The chairman of the Senate Committee on the Judiciary ordered an inspector general Thursday to review former Secretary of State Hillary Rodham Clinton’s email practices to determine if her use of a personal server ran afoul of laws protecting classified information.

Sen. Chuck, Iowa Republican and a long-standing transparency advocate, also asked Mrs. Clinton’s successor, Secretary John F. Kerry, to provide information on Mrs. Clinton’s aide, Huma Abedin, and the work she did while employed by both the State Department and private company Teneo.

Mr. Grassley has been investigating whether Ms. Abedin should have been allowed to be designated a special government employee, which entitled her to work for both the State Department and the private firm, and he said that investigation may have been stymied by the email practices of both Mrs. Clinton and Ms. Abedin.

“Any email searches that may have been conducted in response to my letters are likely incomplete as the department apparently did not have any access to Secretary Clinton’s or Ms. Abedin’s email records on that server,” Mr. Grassley wrote in his request to Inspector General Steve Linick, who is the official watchdog within the State Department.

Mr.
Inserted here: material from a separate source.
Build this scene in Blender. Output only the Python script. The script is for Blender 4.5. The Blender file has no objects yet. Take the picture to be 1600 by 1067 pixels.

Grassley asked Mr. Linnick to detail when he became aware of Mrs. Clinton’s private email, whether he’s opened an official investigation, and whether the former secretary should have taken more care with regard to classified information.

He asked the inspector general to find out why Mrs. Clinton didn’t sign a separation document certifying she’d ceded all classified information back to the government, and he also asked whether Ms. Abedin signed a separation document.

“We have received the letter, and it is being reviewed,” said Doug Welty, a spokesman for the inspector general.

Mrs. Clinton acknowledged earlier this month that she exclusively used her own email server and account to conduct her State Department business. Nearly two years after she left office, she turned about 30,000 emails over to the department that she said she had determined were work-related, and she said she did not keep more than 30,000 others she ruled were personal.

She said she used her own email because it was more convenient than using both an official account for public business and a private one for personal affairs such as her yoga schedule or her daughter’s wedding plans, and she said she believed she was covered under open records laws because she tried to email other government employees on their official accounts so that the emails could be stored.

Ms. Abedin reportedly also used Mrs. Clinton’s email server.

Those practices could have compromised dozens of open records requests made by the public and Congress, since Mrs. Clinton’s emails were not available to be searched.

The State Department last week agreed in federal court to reopen one open records case involving Mrs. Clinton’s communications, in what is a tacit admission the department has not been doing proper searches.

Mrs. Clinton has said she complied with the law, which she said gives government employees the power to determine which of their communications are public business and which are strictly private matters that don’t involve their official government roles.

House Speaker John A. Boehner earlier this week demanded Mrs. Clinton turn her server over to an independent third party. He said Thursday that options include an inspector general, a retired judge or a professional archivist.

“We need the secretary to do the right thing here,” Mr. Boehner said.

Mrs. Clinton has rejected that plan, and House Minority Leader Nancy Pelosi defended that stance on Thursday.

“Hillary Clinton should not be treated any differently than any other secretary of state,” the California Democrat said, adding that she sees the GOP poised to conduct “ongoing” investigations of Mrs. Clinton for political purposes.